Larry Hu, head of China economics at Macquarie
“Policy is the only game changer (in the face of weak consumer and business confidence in the economy)…The rate cut today sent a clear signal that policy would turn more supportive in the coming months, a significant shift from the tapering in stimulus since April.”
On US Inflation and Fed Interest Rate Decision
Jamie Cox, managing partner at Harris Financial Group
“This CPI report is everything the Fed needs to pause — there is deflation and/or disinflation in every category…If this trajectory holds in June, the need for further tightening is behind us.”
Sarah House and Michael Pugliese, economists at Wells Fargo
“We expect a more pronounced slowdown in core inflation in the coming months…That said, directional progress should not be confused with mission accomplished.”

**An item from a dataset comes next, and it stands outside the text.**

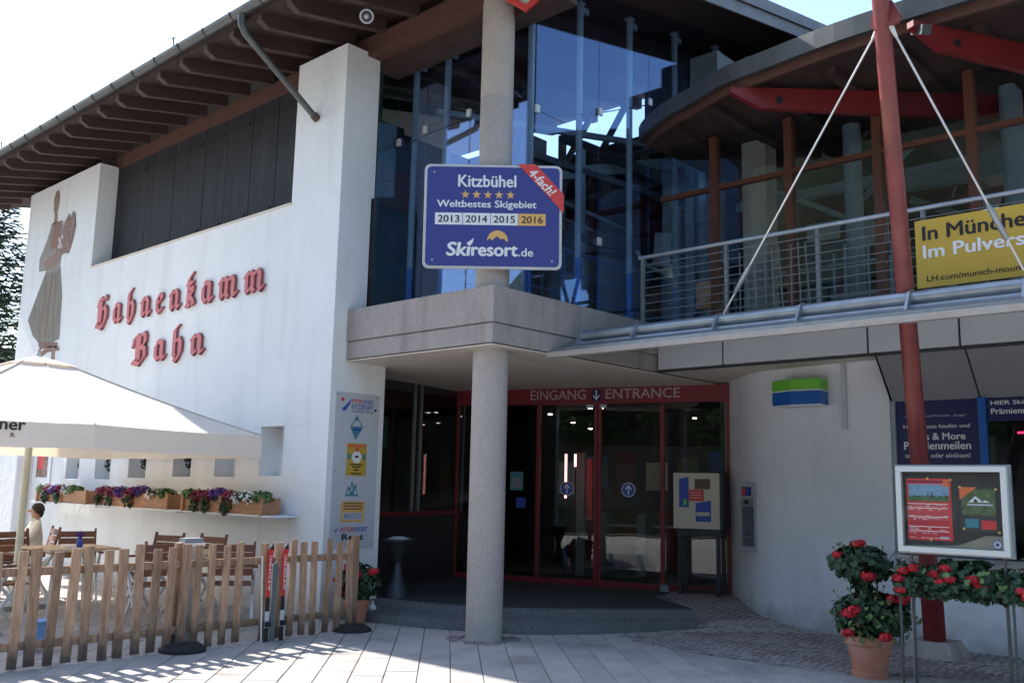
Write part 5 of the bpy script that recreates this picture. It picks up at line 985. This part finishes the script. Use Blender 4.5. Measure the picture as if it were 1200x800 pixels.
# ------------------------------------------------------------------ picket fence (two panels)
def fence(label, x0, n, sp, skip=(), end=True):
    f = thing('picket_fence', label, 'fence', (x0, 8.6, 0), 'picket fence panels round the terrace')
    mes = [MB().box((-0.04, -0.012, 0), (0.04, 0.012, h)).mesh('picket', Vector((0, 0, 0)), fencew) for h in (0.975, 0.985, 0.96)]
    for k in range(n):
        if k in skip: continue
        ob = piece('picket', mes[k % 3], (x0+k*sp+R.uniform(-.011, .011), 8.585, 0.0+R.uniform(0, .02)), f, (R.uniform(-.01, .01), R.uniform(-0.028, 0.028), R.uniform(-.04, .04)), (R.uniform(.86, 1.1), 1, R.uniform(.975, 1.015)))
    for z in (0.80, 0.19): obj('rail', MB().box((x0-0.05, 8.60, z-0.035), (x0+(n-1)*sp+0.05, 8.63, z+0.035)), fencew, f, bevel=0.003)
    return f
f1 = fence('left picket fence panel in front of the terrace tables', 0.97, 26, 0.152)
f2 = fence('right picket fence panel beside the skis ending at the geranium pot', 4.90, 13, 0.1555, skip=(4,))
obj('end_post', MB().box((4.70, 8.64, 0), (4.78, 8.70, 1.0)), fencew, f1); obj('end_post', MB().box((6.83, 8.60, 0), (6.90, 8.67, 1.02)), fencew, f2)
obj('foot', MB().lathe((4.78, 8.55, 0), [(0.22, 0), (0.22, 0.03), (0.16, 0.07), (0.03, 0.075)], 20), rubber, f1, smooth=True); obj('foot', MB().lathe((6.80, 8.55, 0), [(0.22, 0), (0.21, 0.03), (0.15, 0.065), (0.03, 0.07)], 20), rubber, f2, smooth=True)
# skis
def ski(x, lab):
    s = thing('ski', lab, 'ski', (x, 8.5, 0), 'red skis leaning on the fence')
    Fk = Fr((x, 8.50, 0), (1, 0.0, 0), (0.02, 0.04, 1))
    def outline(b0, b1, n=10):
        L_, R_ = [], []
        for i in range(n+1):
            b = b0+(b1-b0)*i/n; t = b/0.98; w_ = 0.021+0.010*(abs(t-0.35)/0.65)**1.6; 
            if t > 0.93: w_ *= max(0.12, (1-t)/0.07)
            o = 0.03*max(0, t-0.85)/0.15
            L_.append((-w_+o, b)); R_.append((w_+o, b))
        return R_ + L_[::-1]
    for nme, b0, b1, mm in (('ski_tip', 0.915, 0.979, black), ('red_top', 0.44, 0.915, mat('ski_red', (0.62, 0.03, 0.03), 0.3, coat=0.5)), ('dark_middle', 0.30, 0.44, black), ('pale_patch', 0.14, 0.30, boardm), ('ski_tail', 0.0, 0.14, black)): obj(nme, MB().prism(Fk, outline(b0, b1), 0, 0.012), mm, s)
    mb = MB(); TF_ = Fr(Fk(0.021, 0.50, 0.013), Fk.u, -Fk.r); text(mb, 'ATOMIC', TF_, 0, 0.004, 0.36, 0.026, 0.02, 0.001, 0, white); obj('ski_lettering', mb, None, s)
    obj('binding', MB().fbox(Fk, -0.026, 0.026, 0.15, 0.20, 0.0125, 0.05), black, s)
    return s
ski(5.66, 'left red ski with black tip and white lettering leaning on the fence'); ski(5.84, 'right red ski with black tip and white lettering leaning on the fence')
tag(obj('ski_pole', MB().tube([(5.61, 8.50, 0), (5.60, 8.55, 0.85)], 0.009, 8), alum, loc=(5.6, 8.5, 0)), 'thin silver ski pole leaning beside the left red ski', 'ski pole')
tag(obj('grey_ski', MB().prism(Fr((5.755, 8.54, 0), (1, 0, 0)), [(-0.03, 0), (0.03, 0), (0.022, .4), (0.035, 0.72), (0.01, 0.8), (-0.03, 0.74), (-0.022, .4)], 0, 0.012), mat('dark_grey_ski', (0.12, 0.15, 0.16), 0.4), loc=(5.75, 8.54, 0)), 'shorter dark grey ski between the two red skis', 'ski')

# ------------------------------------------------------------------ parasol
ux, uy = 4.76, 12.66; zb, ztp = 1.905, 2.18
pr = thing('terrace_parasol', 'large white square parasol over the terrace tables', 'parasol', (ux, uy, 0))
rim = [(6.82, 10.58), (4.53, 10.28), (2.75, 10.5), (2.55, 12.66), (2.7, 14.75), (4.76, 14.95), (6.8, 14.75), (6.9, 12.66)]
cv = MB(); top_r = 0.32; zc = 3.02
ring0 = [(ux+(x-ux)*0.14, uy+(y-uy)*0.14) for x, y in rim]
for i in range(8):
    x0, y0 = rim[i]; x1, y1 = rim[(i+1) % 8]; a0 = ring0[i]; a1 = ring0[(i+1) % 8]; rows = 6; cols = 5; vs = []
    for r_ in range(rows+1):
        t = r_/rows
        for c_ in range(cols+1):
            s = c_/cols; px_ = (x0+(x1-x0)*s)*(1-t)+(a0[0]+(a1[0]-a0[0])*s)*t; py_ = (y0+(y1-y0)*s)*(1-t)+(a0[1]+(a1[1]-a0[1])*s)*t
            z = ztp+(zc-ztp)*t - 0.05*math.sin(math.pi*s)*(1-t)*(0.25+t) - 0.03*math.sin(math.pi*t)
            vs.append((px_, py_, z))
    cv.add(vs, [(r_*(cols+1)+c_, r_*(cols+1)+c_+1, (r_+1)*(cols+1)+c_+1, (r_+1)*(cols+1)+c_) for r_ in range(rows) for c_ in range(cols)])
obj('canopy', cv, umb, pr, smooth=True)
for i in range(8):
    x0, y0 = rim[i]; a0 = ring0[i]; obj('seam', MB().tube([(x0+(a0[0]-x0)*k/6, y0+(a0[1]-y0)*k/6, ztp+(zc-ztp)*k/6-0.03*math.sin(math.pi*k/6)+0.006) for k in range(7)], 0.009, 6), mat('canvas_seam', (0.55, 0.50, 0.43), 0.9), pr)
vt = MB(); ring1 = [(ux+(x-ux)*0.17, uy+(y-uy)*0.17) for x, y in rim]
vt.add([(x, y, zc+0.0) for x, y in ring1]+[(ux, uy, 3.15)], [(i, (i+1) % 8, 8) for i in range(8)]); obj('vent_cap', vt, umb, pr)
obj('finial', MB().lathe((ux, uy, 3.13), [(0.04, 0), (0.04, 0.03), (0.01, 0.08)], 12), alum, pr)
for i in range(8):
    x0, y0 = rim[i]; x1, y1 = rim[(i+1) % 8]; n = 8; vs = []; dx, dy = (y1-y0), -(x1-x0); L = math.hypot(dx, dy); dx /= L; dy /= L
    for k in range(n+1):
        s = k/n; sag = 0.05*math.sin(math.pi*s)*0.25
        for z, o_x in ((ztp-sag-0.002, 0.0), ((ztp+zb)/2-sag*.5, 0.008*math.sin(9*s+i)), (zb+0.008*math.sin(7*s+i), 0.012*math.sin(11*s+i))): vs.append((x0+(x1-x0)*s+dx*o_x*0, y0+(y1-y0)*s+o_x*(1 if abs(dy) > .5 else 0), z))
    obj('valance', MB().add(vs, [(3*k+j, 3*k+3+j, 3*k+4+j, 3*k+1+j) for k in range(n) for j in range(2)]), umb, pr)
    obj('rib', MB().bar((x0*0.99+ux*.01, y0*.99+uy*.01, ztp-0.03), (ux+(x0-ux)*.05, uy+(y0-uy)*.05, zc-0.09), 0.025, 0.03), alum, pr)
    obj('strut', MB().bar((ux+(x0-ux)*.5, uy+(y0-uy)*.5, (ztp+zc)/2-0.07), (ux+(x0-ux)*.03, uy+(y0-uy)*.03, 2.05), 0.02, 0.02), alum, pr)
obj('pole', MB().tube([(ux, uy, 0.05), (ux, uy, 3.0)], 0.045, 16), mat('cream_green_pole', (0.62, 0.64, 0.54), 0.4), pr, smooth=True); obj('base', MB().box((ux-.35, uy-.35, 0), (ux+.35, uy+.35, 0.06)), greymetal, pr)
VF = Fr((4.53, 10.28, 0), Vector((4.53, 10.28, 0))-Vector((2.75, 10.5, 0))); mb = MB(); text(mb, 'nner', VF, -0.70, 2.075, 0.33, 0.08, 0.04, 0.03, 0, black, 'R'); text(mb, 'R', VF, -0.79, 2.0, 0.04, 0.045, 0.02, 0.03, 0, black, 'R'); obj('valance_lettering', mb, None, pr)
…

Ian Shepherdson, chief economics at Pantheon Macroeconomics
“Such rapid headline disinflation will make it harder for the Fed to justify raising rates again, but we can’t rule out a July hike yet.”
On How Stocks Stole Year of the Bond – co-CIO for global balanced risk at Morgan Stanley Jim Caron
“This is supposed to be the year for fixed income…the Federal Reserve and other central banks are increasing interest rates fast enough to reduce inflation, just not enough to meet the targets they’ve set…Which means their policy by definition relative to their own inflation target is going to run a little easier and that is going to be supportive for riskier assets…Bond yields have to stay likely lower than the Fed funds rate for an extended period of time. That in and of itself eases financial conditions because it puts more emphasis on riskier assets like equities and even high-yield credit.”